In fact, as aid becomes more complicated — with more partnerships involving private companies and trade considerations added to the mix — the potential increases for development outcomes to become muddier and potentially mired in problems.

The redesign of how foreign aid is delivered provides an opportunity to start fresh with clear policy and means to let Canadians know whether it works.

Lack of policy clarity and measurable outcomes were among some of the concerns raised by CIDA minister Julian Fantino about Canadian aid to Haiti last fall before that aid was placed under review. Officials with some of the non-governmental organizations working on CIDA pilot projects with mining companies — which Fantino touts as the way of the future — say they have similar concerns about lack of clarity around CIDA’s new private partnership approach.

“One of the main challenges is that CIDA initiated a number of [pilot] projects without having a clear policy framework in place for what it wanted to achieve,” said Chris Eaton, executive director of the World University Service of Canada, one of three Canadian NGOs to work on development pilot projects with mining companies. WUSC’s project, in Ghana, which has had good results, is being done with Rio Tinto Alcan.

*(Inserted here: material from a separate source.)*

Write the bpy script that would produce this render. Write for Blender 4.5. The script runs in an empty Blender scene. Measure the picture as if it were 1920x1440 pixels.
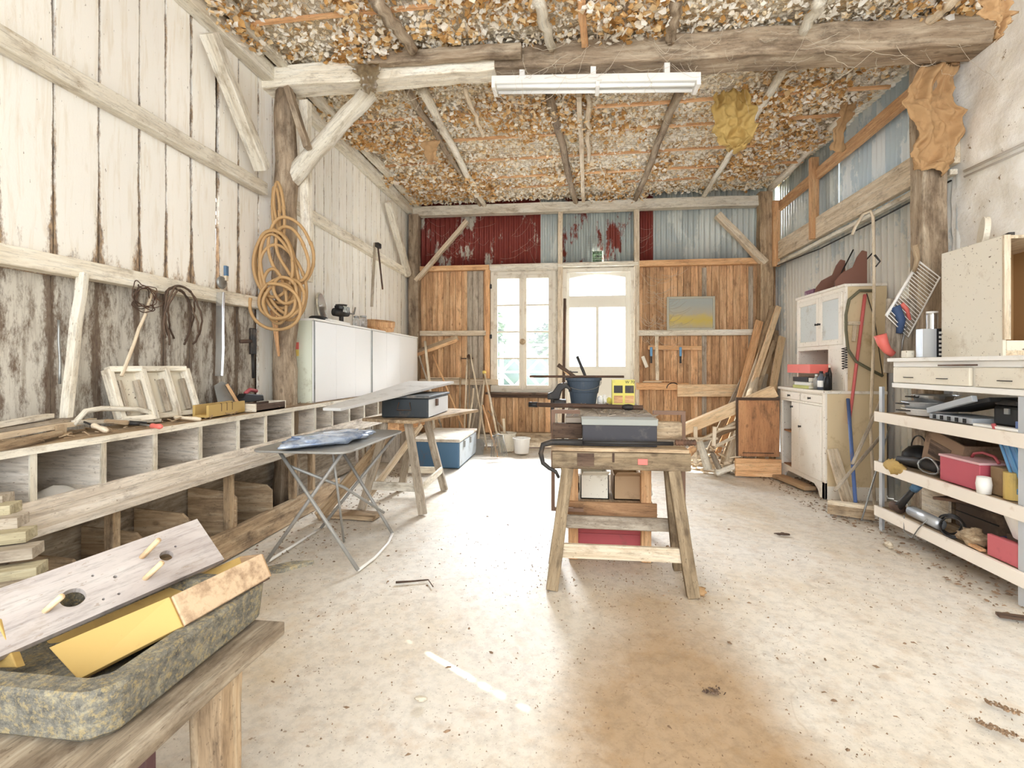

Eaton said the project has been a positive learning experience and WUSC would get involved in another one, under the right circumstances.

“We all have to be extremely careful. But I would say there are lots of mining companies who get this. These are the kinds of companies we would like to interact with in terms of our work.”

But Eaton said greater policy clarity about private-sector partnerships is necessary, and he is concerned the move to fold CIDA into foreign affairs, although it would ultimately be positive, could slow things down.

At a time of massive change in the way the federal government provides foreign aid, it is more important than ever that the federal government enunciates a clear set of goals and guidelines about what it hopes to achieve.

And, although Fantino has taken many opportunities to talk about CIDA in recent months, what exactly that future of foreign aid will look like remains less than clear. Last week in an article headlined “Why CIDA merged with Foreign Affairs” that ran in the Globe and Mail, Fantino talked about Canada’s history of foreign aid and its commitment to “invest Canadian tax dollars in a prudent, transparent and accountable way.”

He also mentioned the growing value of remittances sent by Canadians to family in the developing world and a wish to maximize Canadian developments by “leveraging private-sector dollars and expertise.” What he didn’t say, exactly, was why CIDA has merged with Foreign Affairs and how the change might shift the way development is done.

Some NGOs say they have been left parsing Fantino’s many public statements and speeches trying to get a better sense of the future.

“We are trying to understand and unpack what it is they exactly mean by their strategy,” said Wendy Therrien, director of policy at World Vision Canada, who noted that different speeches by Fantino “seem to say different things.”

World Vision is also involved in a partnership with a mining company. World Vision’s experience in a small Peruvian town, said Therrien, has been largely positive, and the NGO is assessing whether it will get involved in another project with a mining company.

“The project is a good project, but there are lots of things to take into consideration about whether you would do such a project again.”